Adding digits from a number, using recursivity - javascript

Question

I'm a beginner in javascript, or any other programming language. I have managed to make a script to sum up the digits from a number.

function sumDigits(number){
  var number = Math.floor(Math.random() * 100) + 1;
  var result = number.toString().split("");
  var last = eval(result.join('+'));
  return last;
}
document.write(sumDigits());

how can I do this using a recursive function, I'm also new to the term recursive.

Answer 1

Fiddle: http://jsfiddle.net/Hu3Gk/

function sumDigits(number) {
    var remainder = number % 10;
    var sum = remainder;
    if(number >= 10) {
        var rest = Math.floor(number / 10);
        sum += sumDigits(rest); 
    }
    return sum;
}

Answer 2

There may be a more elegant solution but this should do the trick.

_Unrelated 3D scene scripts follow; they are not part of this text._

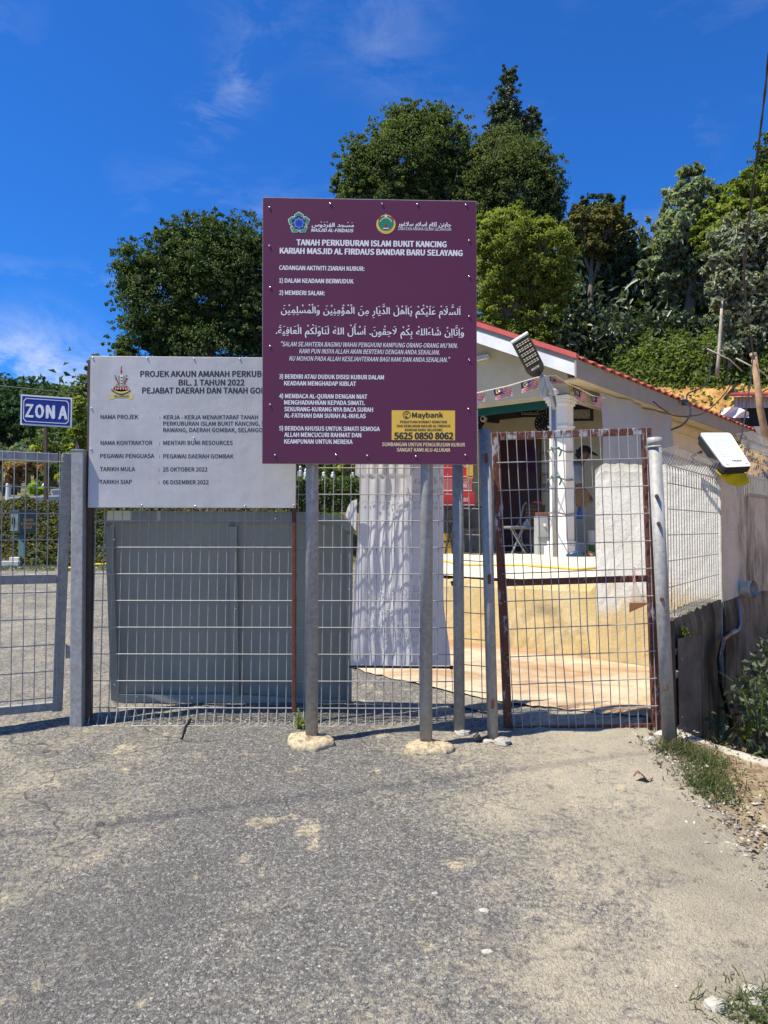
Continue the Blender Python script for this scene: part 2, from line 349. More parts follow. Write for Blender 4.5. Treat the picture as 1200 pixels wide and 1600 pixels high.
# pale concrete yard behind the gate
def M_conc(name, cols, bump=.5, stain=None, sth=(.52, .66), sscale=2.2, stretch=None, dark=None):
    t = NT(name); n = t.noise(4, 8, .7); f = t.noise(55, 5, .7)
    c = t.ramp(n, [(.25 + .5 * i / (len(cols) - 1), x) for i, x in enumerate(cols)])
    c = t.mix(t.ramp(f, [(.45, 0.0), (.7, .35)]), c, tuple(x * .72 for x in cols[0][:3]))
    if stain: c = t.mix(t.ramp(t.noise(sscale, 7, .68, stretch=stretch, dist=.5), [(sth[0], 0.0), (sth[1], .92)]), c, stain)
    if dark: c = t.mix(t.ramp(t.noise(3.1, 8, .72, stretch=(1, 1, .35)), [(.5, 0.0), (.68, .8)]), c, dark)
    t.bump(t.mix(.45, n, f), bump, .012); return t.done(c, .9, 0, .25)
M_YARD = M_conc('dusty concrete', [(.38, .31, .20), (.50, .42, .29), (.60, .52, .37)], .7, (.33, .19, .09), (.44, .60), 1.7, (.7, 1.6, 1))
pl = [(-.45, 5.75), (-.1, 5.35), (.41, 4.93), (.8, 4.67), (1.3, 4.5), (1.64, 4.42)]
def yard(u, v):
    i = u * (len(pl) - 1); k = min(int(i), len(pl) - 2); f = i - k
    x0, y0 = lerp(pl[k][0], pl[k + 1][0], f), lerp(pl[k][1], pl[k + 1][1], f)
    y0 += .03 * hn(u * 9, 3, 3) if 0 < u < 1 else 0
    x1, y1 = lerp(-.25, 2.24, u), lerp(6.9, 5.2, u)
    x, y = lerp(x0, x1, v), lerp(y0, y1, v)
    return (x, y, gz(x, y) + .024 + (.012 if 0 < v else 0) * 1 + .006 * hn(x, y, 3))
tag(MB().grid(yard, 60, 30).build('pavement', M_YARD, smooth=True), kind='structure')

# ---------------------------------------------------------------- retaining walls and platform
M_YELLOW = M_conc('yellow stained plaster', [(.58, .42, .16), (.70, .54, .25), (.74, .64, .40)], .6, (.30, .25, .16), (.54, .68), 2.2, dark=(.64, .55, .36))
def M_roughf():
    t = NT('rough white plaster'); n = t.noise(4, 8, .7); f = t.noise(48, 6, .72); sp = t.new('ShaderNodeSeparateXYZ'); t.l.new(t.coord(True), sp.inputs[0])
    c = t.ramp(n, [(.3, (.68, .65, .55)), (.7, (.80, .77, .68))]); c = t.mix(t.ramp(f, [(.38, .25), (.48, 0.0)]), c, (.46, .43, .34))
    g = t.math('ADD', t.math('MULTIPLY', t.math('SUBTRACT', 1.30, sp.outputs[2]), 1.7), t.math('MULTIPLY', t.math('SUBTRACT', n, .5), 1.6)); c = t.mix(t.ramp(g, [(.30, 0.0), (.60, .9)]), c, (.62, .46, .20))
    tp = t.math('ADD', t.math('MULTIPLY', t.math('SUBTRACT', sp.outputs[2], 1.93), 4), t.math('SUBTRACT', f, .5)); c = t.mix(t.ramp(tp, [(.0, 0.0), (.35, .6)]), c, (.24, .22, .15))
    t.bump(t.mix(.7, n, f), .7, .010); return t.done(c, .9, 0, .25)
M_ROUGH = M_roughf()
M_SHADEW = M_conc('weathered grey concrete', [(.50, .45, .33), (.70, .64, .48), (.76, .70, .54)], .9, (.12, .105, .07), (.48, .66), 2.3, (1, 1, .3), (.12, .11, .08))
M_PLAT = M_conc('pale concrete floor', [(.54, .48, .34), (.66, .59, .44), (.72, .65, .50)], .6, (.40, .30, .18), (.60, .74), 3)
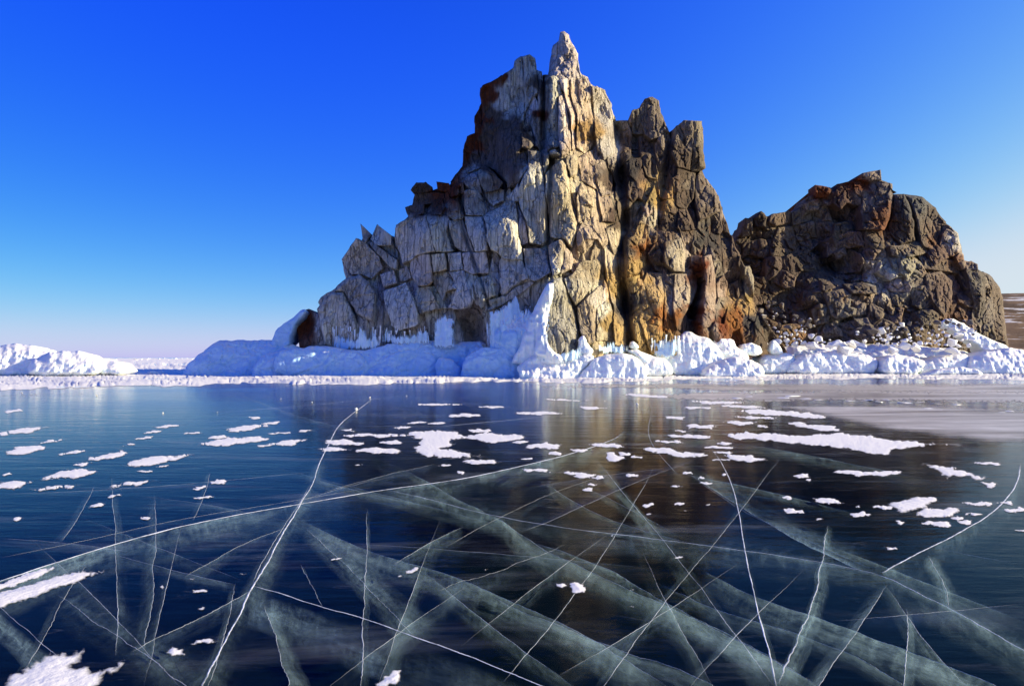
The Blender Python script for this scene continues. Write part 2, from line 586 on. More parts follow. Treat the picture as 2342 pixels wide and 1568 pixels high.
def snow_material():
    t = NT('wind_packed_snow')
    a = t.noise(t.pos((0.35, 1.2, 1)), 1.0, 6, 0.62)
    b = t.noise(t.pos((5, 8, 5)), 1.0, 5, 0.6)
    c = t.mix(t.ramp(a, 0.4, 0.7, 0, 0.5), (0.87, 0.83, 0.75, 1), (0.72, 0.70, 0.66, 1))
    nrm = t.bump(t.math('ADD', t.math('MULTIPLY', a, 1.0), t.math('MULTIPLY', b, 0.4)), 0.6, 0.12)
    return t.done(t.principled(c, 0.75, nrm, 0.25).outputs[0])
M['snow'] = snow_material()

def flake_material():
    t = NT('thin_snow')
    b = t.noise(t.pos((14, 14, 14)), 1.0, 4, 0.6)
    c = t.mix(t.ramp(b, 0.4, 0.75, 0, 0.5), (0.90, 0.86, 0.78, 1), (0.80, 0.77, 0.72, 1))
    e = t.attr('edge').outputs['Fac']
    n1 = t.noise(t.pos((3.5, 5, 3), (0, 0, .2)), 1.0, 6, 0.68, 0.4)
    a = t.ramp(t.math('ADD', t.math('MULTIPLY', n1, 1.1), t.math('MULTIPLY', e, 1.2)), 0.50, 1.02)
    tr = t.add('ShaderNodeBsdfTransparent')
    return t.done(t.mixsh(a, tr.outputs[0], t.principled(c, 0.8, t.bump(b, 0.5, 0.02), 0.2).outputs[0]))
M['flake'] = flake_material()

def boulder_material():
    t = NT('snowy_boulder')
    g = t.add('ShaderNodeNewGeometry'); sp = t.add('ShaderNodeSeparateXYZ'); t.l.new(g.outputs['Normal'], sp.inputs[0])
    n = t.noise(t.pos((2.5, 2.5, 2.5)), 1.0, 5, 0.6)
    oi = t.add('ShaderNodeObjectInfo')
    r = t.mix(n, (0.09, 0.075, 0.06, 1), (0.24, 0.20, 0.165, 1))
    s = t.math('ADD', sp.outputs[2], t.math('MULTIPLY', n, 0.7))
    s = t.math('ADD', s, t.math('MULTIPLY', oi.outputs['Random'], 0.5))
    c = t.mix(t.ramp(s, 1.35, 1.7), r, (0.82, 0.84, 0.86, 1))
    return t.done(t.principled(c, 0.85, t.bump(n, 0.6, 0.12), 0.2).outputs[0])
M['boulder'] = boulder_material()

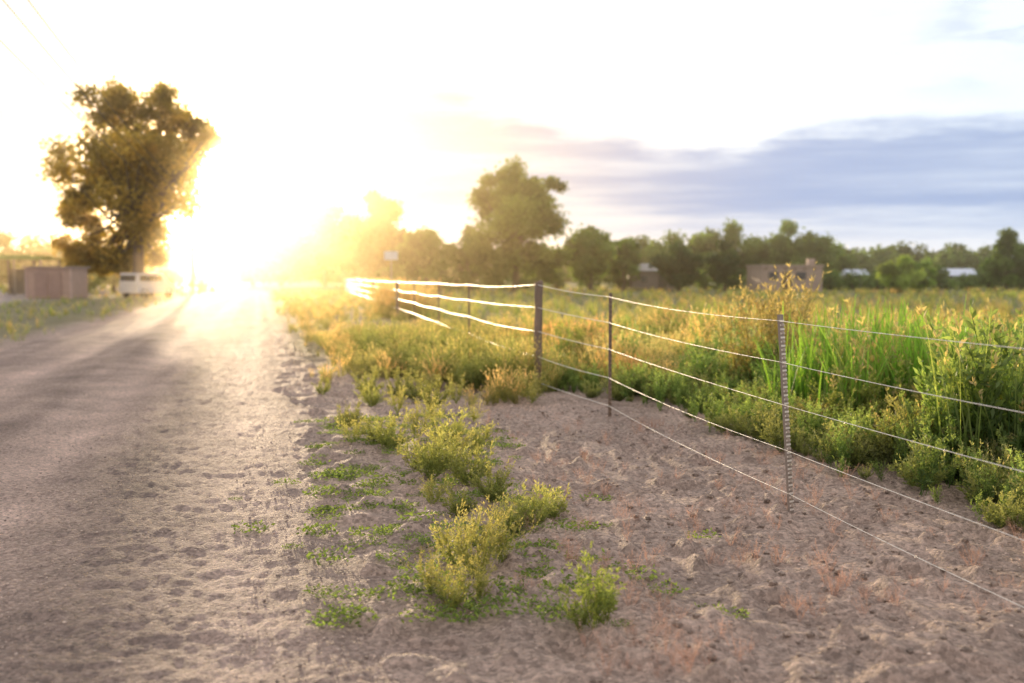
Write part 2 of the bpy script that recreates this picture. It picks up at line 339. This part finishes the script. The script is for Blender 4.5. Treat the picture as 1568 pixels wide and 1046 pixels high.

function sumDigits(number) {
  // defaul the sum to 0
  var sum = 0;

  // split the number into its individual digits
  var numbers = number.toString().split("");

  // check if there are still digits in the number
  while(numbers.length > 0) {
    // add the next number (numbers[0]) to the sum
    sum += parseInt(numbers[0], 10);

    // remove the number that was just added to sum
    numbers.splice(0, 1);

    // invoke sumDigits passing the new number 
    // (the previous number excluding the first digit) 
    sumDigits(numbers.join(''));
  }

  // return the sum!
  return sum;
}

http://jsfiddle.net/6RRbd/4/

Answer 3

You don't need recursion for this. Try:

function sumNums(number){
  var n = 0, num = number.toString().split('');
  for(var i in num){
    n += +num[i];
  }
  return n;
}
console.log(sumNums(125));

Answer 4

A "recursive" function is a function that calls itself until you tell it to stop. Here's a quick example:

Oreo Cookie Tower recipe :

You will need:

1 Oreo cookie tower (optional)

1 Oreo cookie

Directions:

1. If you have an Oreo cookie tower, remove the top chocolate cookie wafer from it and eat it
2. If you have an Oreo cookie tower, remove the top chocolate cookie wafer from the Oreo cookie and eat it
3. If you have an Oreo cookie tower, place the exposed cream surface from the Oreo cookie tower against the exposed cream surface of the Oreo cookie

The whole idea is you can repeat that recipe as many times as you wanted and your cookie tower would get as big as you wanted it to be.

In that example, the word "optional" turns the Oreo Cookie Tower ingredient into another phrase you may have seen. If you ever see the term "escape condition", that's what it's referring to.

The best way to do this recursively would be with a helper function. Like this

function sumDigitsHelper(result){
    // check to see if result is empty here. If it is, return 0.
    // grab the first number from result here and store it in a variable called "first"
    // grab the rest of the array here and store it in a variable called "rest"
    // return first + sumDigitsHelper(rest)
}
function sumDigits(number){
    var number = Math.floor(Math.random() * 100) + 1;
    var result = number.toString().split("");
    // I'll leave this commented so you can remember what it does
    //  var last = eval(result.join('+'));
    return sumDigitsHelper(number);
}

Just replace my comments with code.

Answer 5

function sumDigits(n){
  return n == 0 ? 0 : n % 10 + sumDigits(Math.floor(n/10));
}

Answer 6

Another way is to turn the number into an array, initially within the function.

Then, each time, add array[0] and slice off the first element.

function sumDigits (num) {
  let array = String(num).split("").map(Number);
  if (array.length === 0) {
    return 0;
  }
  else {
    return array[0] + sumDigits(array.slice(1).join(""));
  }
}
console.log(sumDigits(679));

NOTE You must add .join("") after the slice(1) so that you pass a string into the function the second time through instead of an array.

Otherwise you'll be passing in [6, ',', 7], which maps to number [6, NaN, 7] and then exceeds the call stack.